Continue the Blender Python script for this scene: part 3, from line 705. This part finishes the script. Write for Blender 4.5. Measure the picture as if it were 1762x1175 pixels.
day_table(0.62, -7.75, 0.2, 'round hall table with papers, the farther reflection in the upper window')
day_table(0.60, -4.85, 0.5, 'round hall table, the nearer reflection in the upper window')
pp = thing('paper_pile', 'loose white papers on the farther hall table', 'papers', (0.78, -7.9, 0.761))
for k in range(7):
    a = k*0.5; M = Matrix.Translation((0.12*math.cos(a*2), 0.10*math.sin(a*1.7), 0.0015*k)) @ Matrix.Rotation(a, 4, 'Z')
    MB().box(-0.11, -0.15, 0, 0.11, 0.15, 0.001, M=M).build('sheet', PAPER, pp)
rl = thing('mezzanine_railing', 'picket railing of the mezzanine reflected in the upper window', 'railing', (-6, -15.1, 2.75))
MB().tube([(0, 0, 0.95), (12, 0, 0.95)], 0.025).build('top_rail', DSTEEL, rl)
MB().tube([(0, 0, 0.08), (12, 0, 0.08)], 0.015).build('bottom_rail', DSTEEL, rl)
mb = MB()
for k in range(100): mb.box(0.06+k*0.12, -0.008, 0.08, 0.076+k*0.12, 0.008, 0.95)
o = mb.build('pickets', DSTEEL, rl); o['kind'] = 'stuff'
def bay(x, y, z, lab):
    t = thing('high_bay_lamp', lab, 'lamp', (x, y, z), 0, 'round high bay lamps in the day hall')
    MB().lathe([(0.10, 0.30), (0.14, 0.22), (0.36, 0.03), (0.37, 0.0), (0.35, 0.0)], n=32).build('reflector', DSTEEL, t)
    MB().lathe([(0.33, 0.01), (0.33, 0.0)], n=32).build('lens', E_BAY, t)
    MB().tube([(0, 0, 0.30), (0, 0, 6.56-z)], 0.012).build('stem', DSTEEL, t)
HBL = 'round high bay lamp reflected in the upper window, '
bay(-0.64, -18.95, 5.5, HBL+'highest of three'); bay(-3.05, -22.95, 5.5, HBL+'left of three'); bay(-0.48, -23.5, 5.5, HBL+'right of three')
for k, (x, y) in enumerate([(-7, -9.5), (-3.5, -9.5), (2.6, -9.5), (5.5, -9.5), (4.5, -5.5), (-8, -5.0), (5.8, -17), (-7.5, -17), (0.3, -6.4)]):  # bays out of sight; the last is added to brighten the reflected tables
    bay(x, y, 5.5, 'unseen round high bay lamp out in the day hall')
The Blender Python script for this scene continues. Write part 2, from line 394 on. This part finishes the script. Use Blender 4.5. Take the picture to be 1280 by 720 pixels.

• **GOAL OF THE EXERCISE**
Extract all of the data above and output it character for character.

• **EXPECTED ANSWER**
Continue the Blender Python script for this scene: part 3, from line 705. This part finishes the script. Write for Blender 4.5. Measure the picture as if it were 1762x1175 pixels.
day_table(0.62, -7.75, 0.2, 'round hall table with papers, the farther reflection in the upper window')
day_table(0.60, -4.85, 0.5, 'round hall table, the nearer reflection in the upper window')
pp = thing('paper_pile', 'loose white papers on the farther hall table', 'papers', (0.78, -7.9, 0.761))
for k in range(7):
    a = k*0.5; M = Matrix.Translation((0.12*math.cos(a*2), 0.10*math.sin(a*1.7), 0.0015*k)) @ Matrix.Rotation(a, 4, 'Z')
    MB().box(-0.11, -0.15, 0, 0.11, 0.15, 0.001, M=M).build('sheet', PAPER, pp)
rl = thing('mezzanine_railing', 'picket railing of the mezzanine reflected in the upper window', 'railing', (-6, -15.1, 2.75))
MB().tube([(0, 0, 0.95), (12, 0, 0.95)], 0.025).build('top_rail', DSTEEL, rl)
MB().tube([(0, 0, 0.08), (12, 0, 0.08)], 0.015).build('bottom_rail', DSTEEL, rl)
mb = MB()
for k in range(100): mb.box(0.06+k*0.12, -0.008, 0.08, 0.076+k*0.12, 0.008, 0.95)
o = mb.build('pickets', DSTEEL, rl); o['kind'] = 'stuff'
def bay(x, y, z, lab):
    t = thing('high_bay_lamp', lab, 'lamp', (x, y, z), 0, 'round high bay lamps in the day hall')
    MB().lathe([(0.10, 0.30), (0.14, 0.22), (0.36, 0.03), (0.37, 0.0), (0.35, 0.0)], n=32).build('reflector', DSTEEL, t)
    MB().lathe([(0.33, 0.01), (0.33, 0.0)], n=32).build('lens', E_BAY, t)
    MB().tube([(0, 0, 0.30), (0, 0, 6.56-z)], 0.012).build('stem', DSTEEL, t)
HBL = 'round high bay lamp reflected in the upper window, '
bay(-0.64, -18.95, 5.5, HBL+'highest of three'); bay(-3.05, -22.95, 5.5, HBL+'left of three'); bay(-0.48, -23.5, 5.5, HBL+'right of three')
for k, (x, y) in enumerate([(-7, -9.5), (-3.5, -9.5), (2.6, -9.5), (5.5, -9.5), (4.5, -5.5), (-8, -5.0), (5.8, -17), (-7.5, -17), (0.3, -6.4)]):  # bays out of sight; the last is added to brighten the reflected tables
    bay(x, y, 5.5, 'unseen round high bay lamp out in the day hall')
The Blender Python script for this scene continues. Write part 2, from line 394 on. This part finishes the script. Use Blender 4.5. Take the picture to be 1280 by 720 pixels.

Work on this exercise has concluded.